Defence Signals Directorate (DSD)

Monitoring Activities

128. I continued to monitor the way in which the Defence Signals Directorate adheres to the rules relating to signals intelligence and Australian persons and companies. I did this by conducting spot checks at DSD headquarters in Canberra.

129. The rules are designed chiefly to protect the privacy of ordinary Australian citizens, and from what I saw during the year they do this admirably.

130. DSD has an extremely effective system for ensuring that breaches of the rules are kept to an absolute minimum and are promptly corrected when they occur. During the previous year, there were 28 breaches, a figure which I described in my 1992-93 report as infinitesimally small. This year there were 12 breaches or .01 of one percent of all of DSD’s published reports. Many of these were technical breaches: some involved the naming of large publicly known organisations and all were corrected quickly.

Complaints against DSD

131. I reported last year that 1 had received two complaints against DSD. Both are still under examination.

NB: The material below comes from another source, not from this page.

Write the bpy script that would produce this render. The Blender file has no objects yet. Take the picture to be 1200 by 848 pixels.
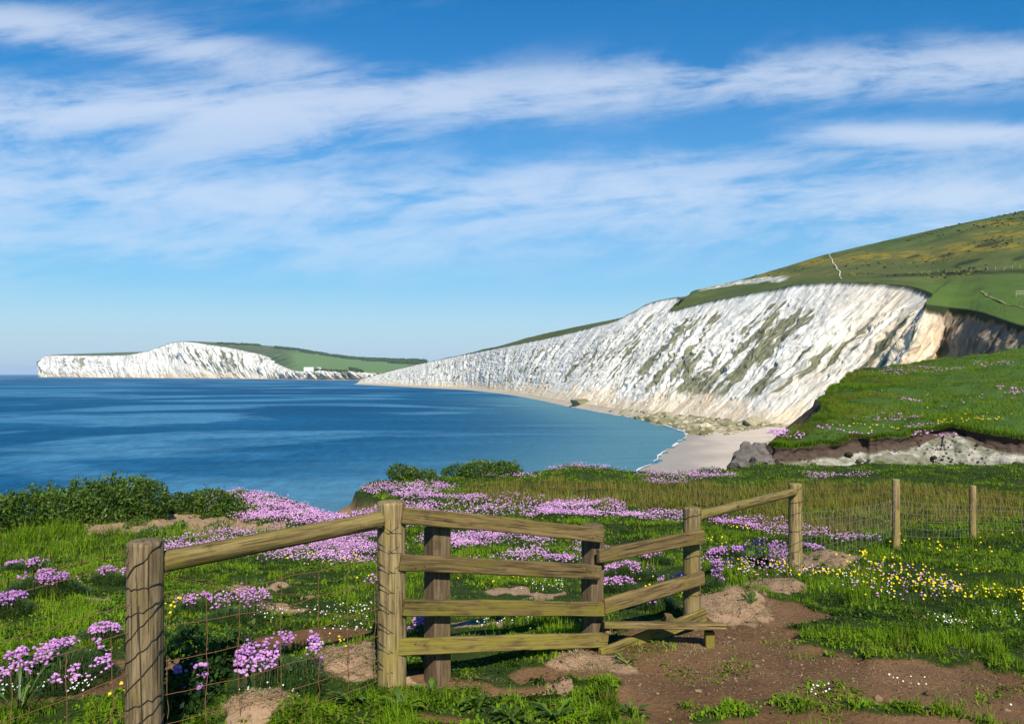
import bpy, math
import numpy as np
from mathutils import Vector, Quaternion, Matrix

rng = np.random.default_rng(11)
scene = bpy.context.scene
COL = scene.collection
F, CX, HZ, EYE = 950.0, 600.0, 438.0, 22.0     # focal length in photo pixels, horizon row, eye height above the sea

# ------------------------------------------------------------------ helpers
def hash2(ix, iy, seed):
    n = (ix.astype(np.int64) * 374761393 + iy.astype(np.int64) * 668265263 + seed * 1442695041) & 0x7fffffff
    n = ((n ^ (n >> 13)) * 1274126177) & 0x7fffffff
    n = n ^ (n >> 16)
    return (n & 0xffff) / 65535.0

def vnoise(x, y, seed=0):
    x = np.asarray(x, float); y = np.asarray(y, float)
    ix = np.floor(x); iy = np.floor(y); fx = x - ix; fy = y - iy
    fx = fx * fx * fx * (fx * (fx * 6 - 15) + 10); fy = fy * fy * fy * (fy * (fy * 6 - 15) + 10)
    a = hash2(ix, iy, seed); b = hash2(ix + 1, iy, seed); c = hash2(ix, iy + 1, seed); d = hash2(ix + 1, iy + 1, seed)
    return (a * (1 - fx) + b * fx) * (1 - fy) + (c * (1 - fx) + d * fx) * fy

def fbm(x, y, o=4, seed=0):
    t = 0.0; a = 0.5; n = 0
    for k in range(o):
        t = t + a * vnoise(x, y, seed + k * 17); n += a; a *= 0.5
        x, y = x * 2.03 + 5.1, y * 2.03 + 1.7
    return t / n

def ss(a, b, x):
    t = np.clip((x - a) / (b - a), 0, 1)
    return t * t * (3 - 2 * t)

def W(u, y, d):
    return np.array([(u - CX) * d / F, d, EYE - (y - HZ) * d / F])

def UV(p):
    p = np.asarray(p); d = np.maximum(p[..., 1], 0.1)
    return CX + F * p[..., 0] / d, HZ + F * (EYE - p[..., 2]) / d

def XY(pts):
    return np.array([((u - CX) * d / F, d) for u, d in pts])

def catmull(P, n):
    """P (k, ...) resampled to n points"""
    P = np.asarray(P, float); k = len(P)
    t = np.linspace(0, k - 1 - 1e-9, n); i = np.floor(t).astype(int); f = (t - i).reshape((-1,) + (1,) * (P.ndim - 1))
    a = P[np.maximum(i - 1, 0)]; b = P[i]; c = P[np.minimum(i + 1, k - 1)]; d = P[np.minimum(i + 2, k - 1)]
    m0 = (c - a) * .4; m1 = (d - b) * .4
    return (2 * f ** 3 - 3 * f ** 2 + 1) * b + (f ** 3 - 2 * f ** 2 + f) * m0 + (-2 * f ** 3 + 3 * f ** 2) * c + (f ** 3 - f ** 2) * m1

def mesh_np(name, verts, quads=None, tris=None, attrs=None, smooth=False, mat=None, uv=None):
    me = bpy.data.meshes.new(name)
    verts = np.asarray(verts, np.float32)
    me.vertices.add(len(verts)); me.vertices.foreach_set('co', verts.ravel())
    parts = []; tot = []
    if quads is not None and len(quads): parts.append(np.asarray(quads).ravel()); tot.append(np.full(len(quads), 4))
    if tris is not None and len(tris): parts.append(np.asarray(tris).ravel()); tot.append(np.full(len(tris), 3))
    li = np.concatenate(parts).astype(np.int32); lt = np.concatenate(tot).astype(np.int32)
    ls = np.concatenate([[0], np.cumsum(lt)[:-1]]).astype(np.int32)
    me.loops.add(len(li)); me.loops.foreach_set('vertex_index', li)
    me.polygons.add(len(lt)); me.polygons.foreach_set('loop_start', ls)
    me.polygons.foreach_set('use_smooth', np.full(len(lt), smooth))
    for k, v in (attrs or {}).items():
        a = me.attributes.new(k, 'FLOAT', 'POINT'); a.data.foreach_set('value', np.asarray(v, np.float32).ravel())
    if uv is not None:
        l = me.uv_layers.new(name='UVMap'); l.data.foreach_set('uv', np.asarray(uv, np.float32)[li].ravel())
    me.update(calc_edges=True)
    if mat: me.materials.append(mat)
    return me

def link(name, me, parent=None, loc=None, rot=None):
    o = bpy.data.objects.new(name, me); COL.objects.link(o)
    if parent: o.parent = parent
    if loc is not None: o.location = loc
    if rot is not None: o.rotation_mode = 'QUATERNION'; o.rotation_quaternion = rot
    return o

def tag(o, label=None, cat=None, group=None, kind=None):
    if label: o['label'] = label
    if cat: o['category'] = cat
    if group: o['group'] = group
    if kind: o['kind'] = kind
    return o

def empty(name, loc):
    o = bpy.data.objects.new(name, None); COL.objects.link(o); o.location = loc; o.empty_display_size = .1
    return o

def grid_quads(r, c):
    i = np.arange((r - 1) * c).reshape(r - 1, c)[:, :-1].ravel()
    return np.stack([i, i + 1, i + c + 1, i + c], 1)

# ------------------------------------------------------------------ materials
class NT:
    def __init__(s, name):
        s.m = bpy.data.materials.new(name); s.m.use_nodes = True; s.t = s.m.node_tree
        s.b = s.t.nodes['Principled BSDF']; s.out = s.t.nodes['Material Output']
    def n(s, typ, **kw):
        nd = s.t.nodes.new(typ)
        for k, v in kw.items():
            if k.startswith('i_'):
                key = k[2:]; key = int(key) if key.isdigit() else key.replace('_', ' ')
                s.put(nd.inputs[key], v)
            else: setattr(nd, k, v)
        return nd
    def put(s, inp, v):
        if isinstance(v, bpy.types.NodeSocket): s.t.links.new(v, inp)
        else:
            if hasattr(inp.default_value, '__len__') and len(inp.default_value) == 4 and len(v) == 3: v = tuple(v) + (1,)
            inp.default_value = v
    def attr(s, name): return s.n('ShaderNodeAttribute', attribute_name=name).outputs['Fac']
    def mix(s, f, a, b):
        nd = s.n('ShaderNodeMix', data_type='RGBA'); s.put(nd.inputs[0], f); s.put(nd.inputs[6], a); s.put(nd.inputs[7], b)
        return nd.outputs[2]
    def math(s, op, a, b=0.0, c=0.0, clamp=False):
        nd = s.n('ShaderNodeMath', operation=op, use_clamp=clamp); s.put(nd.inputs[0], a); s.put(nd.inputs[1], b); s.put(nd.inputs[2], c)
        return nd.outputs[0]
    def noise(s, vec, scale, detail=4, rough=.55, dist=0.0):
        return s.n('ShaderNodeTexNoise', i_Vector=vec, i_Scale=scale, i_Detail=detail, i_Roughness=rough, i_Distortion=dist).outputs[0]
    def ramp(s, f, a, b, ca=0.0, cb=1.0):
        return s.n('ShaderNodeMapRange', i_0=f, i_1=a, i_2=b, i_3=ca, i_4=cb, interpolation_type='SMOOTHSTEP').outputs[0]
    def mapping(s, vec, sc=(1, 1, 1), rot=(0, 0, 0)):
        return s.n('ShaderNodeMapping', i_Vector=vec, i_Scale=sc, i_Rotation=rot).outputs[0]
    def obj(s): return s.n('ShaderNodeTexCoord').outputs['Object']
    def uvc(s): return s.n('ShaderNodeTexCoord').outputs['UV']
    def bump(s, h, strength=.5, dist=.02):
        nd = s.n('ShaderNodeBump', i_Height=h, i_Strength=strength, i_Distance=dist); s.put(s.b.inputs['Normal'], nd.outputs[0]); return nd
    def color(s, c): s.put(s.b.inputs['Base Color'], c)
    def rough(s, r, spec=.3): s.put(s.b.inputs['Roughness'], r); s.put(s.b.inputs['Specular IOR Level'], spec)
    def hsv(s, col, h=.5, sa=1.0, v=1.0):
        nd = s.n('ShaderNodeHueSaturation', i_Hue=h, i_Saturation=sa, i_Value=v, i_Color=col); return nd.outputs[0]

def m_ground():
    s = NT('turf_and_soil'); o = s.obj()
    n1 = s.noise(o, 6, 6); n2 = s.noise(o, 38, 5); n3 = s.noise(o, 1.1, 3)
    green = s.mix(n1, (.012, .024, .004), (.045, .070, .012))
    soil = s.mix(n2, (.070, .036, .015), (.185, .103, .048))
    soil = s.mix(s.ramp(n3, .35, .65), soil, s.mix(n2, (.100, .052, .023), (.25, .143, .070)))
    sand = s.mix(n2, (.25, .15, .080), (.47, .31, .185))
    c = s.mix(s.ramp(s.attr('soil'), .25, .6), green, soil)
    c = s.mix(s.ramp(s.attr('sand'), .25, .65), c, sand)
    rock = s.mix(n1, (.20, .11, .06), (.42, .27, .16))
    c = s.mix(s.attr('cliff'), c, rock)
    s.color(c); s.rough(.95, .1)
    h = s.math('ADD', s.math('MULTIPLY', n2, .6), s.math('MULTIPLY', s.noise(o, 150, 4), .4))
    s.bump(h, .9, .03)
    return s.m

def m_leaf(name, a, b, dry=None, transl=.35, spec=.25, rough=.55, patch=0.0):
    """leaves and blades: colour runs a..b by each blade's own number, towards dry by its own dryness"""
    s = NT(name)
    c = s.mix(s.attr('rnd'), a, b)
    if patch:
        c = s.mix(s.ramp(s.noise(s.obj(), patch, 3), .35, .65, 0, .6), c, s.mix(s.attr('rnd'), tuple(x * .62 for x in a), tuple(x * .7 for x in b)))
    if dry: c = s.mix(s.attr('dry'), c, dry)
    s.color(c); s.rough(rough, spec)
    tr = s.n('ShaderNodeBsdfTranslucent', i_Color=s.hsv(c, .49, 1.1, 1.5))
    mx = s.n('ShaderNodeMixShader', i_0=transl); s.t.links.new(s.b.outputs[0], mx.inputs[1]); s.t.links.new(tr.outputs[0], mx.inputs[2])
    s.t.links.new(mx.outputs[0], s.out.inputs[0])
    return s.m

def m_wood(name, base, light, algae, alg_amt):
    s = NT(name); o = s.obj(); inf = s.n('ShaderNodeObjectInfo').outputs['Random']
    off = s.n('ShaderNodeVectorMath', operation='ADD', i_0=o, i_1=s.n('ShaderNodeCombineXYZ', i_0=s.math('MULTIPLY', inf, 37.0)).outputs[0]).outputs[0]
    g = s.noise(s.mapping(off, (2.2, 34, 34)), 1.6, 6, .65, .5)
    g2 = s.noise(s.mapping(off, (1.0, 130, 130)), 1.0, 4, .6)
    st = s.noise(off, 7, 5, .6); al = s.noise(s.mapping(off, (2.0, 6, 6)), 1.6, 5, .62)
    kv = s.n('ShaderNodeTexVoronoi', i_Vector=s.mapping(off, (3.2, 9, 9)), i_Scale=1.0); kn = s.ramp(kv.outputs['Distance'], .07, .16, 1, 0)
    c = s.mix(s.ramp(g, .34, .64), base, light)
    c = s.mix(s.math('MULTIPLY', kn, .8), c, tuple(x * .35 for x in base))
    ck = s.noise(s.mapping(off, (1.1, 60, 60)), 1.0, 3, .5, .2); crack = s.ramp(ck, .64, .67)
    c = s.mix(s.math('MULTIPLY', crack, .85), c, tuple(x * .18 for x in base))
    c = s.mix(s.ramp(g2, .56, .72, 0, .65), c, tuple(x * .3 for x in base))
    c = s.mix(s.ramp(st, .57, .73, 0, .6), c, tuple(x * .38 for x in base))
    c = s.mix(s.ramp(al, .62 - .3 * alg_amt, .78 - .3 * alg_amt, 0, .85), c, algae)
    c = s.hsv(c, .5, 1.0, s.math('ADD', .85, s.math('MULTIPLY', inf, .3)))
    lich = s.ramp(s.noise(off, 60, 2), .70, .76, 0, .6)
    c = s.mix(s.math('MULTIPLY', lich, s.ramp(st, .5, .6)), c, (.36, .37, .27))
    s.color(c); s.rough(.85, .2)
    h = s.math('SUBTRACT', s.math('ADD', s.math('MULTIPLY', g, .6), s.math('MULTIPLY', g2, .6)), crack)
    s.bump(h, .9, .008)
    return s.m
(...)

Did DSD discriminate against an applicant for a job?

132. My inquiry continues into this complaint from an unsuccessful applicant for a position in DSD that she had suffered discrimination on the basis of gender and marital status, and an invasion of her privacy, during a selection interview conducted on behalf of the Directorate by the Australian Army Psychology Corps.

Did DSD infringe the human rights of an employee by discriminating against her on the basis of her sexual preference?

133. In my last annual report I noted that I was investigating a complaint from an employee of DSD. The basis of the complaint, which was referred to me by the Human Rights and Equal Opportunity Commission, was whether it was discriminatory for DSD to pay different transfer benefits to officers in homosexual relationships than are paid to officers in heterosexual relationships.

134. This case has progressed slowly, in part because of the chronic shortage of resources that has plagued my Office and, more recently, because of the pressures of the Commission of Inquiry into ASIS. Also, at one stage, I was obliged to discontinue my inquiry following legal advice which indicated that I lacked jurisdiction. That advice has since been reversed.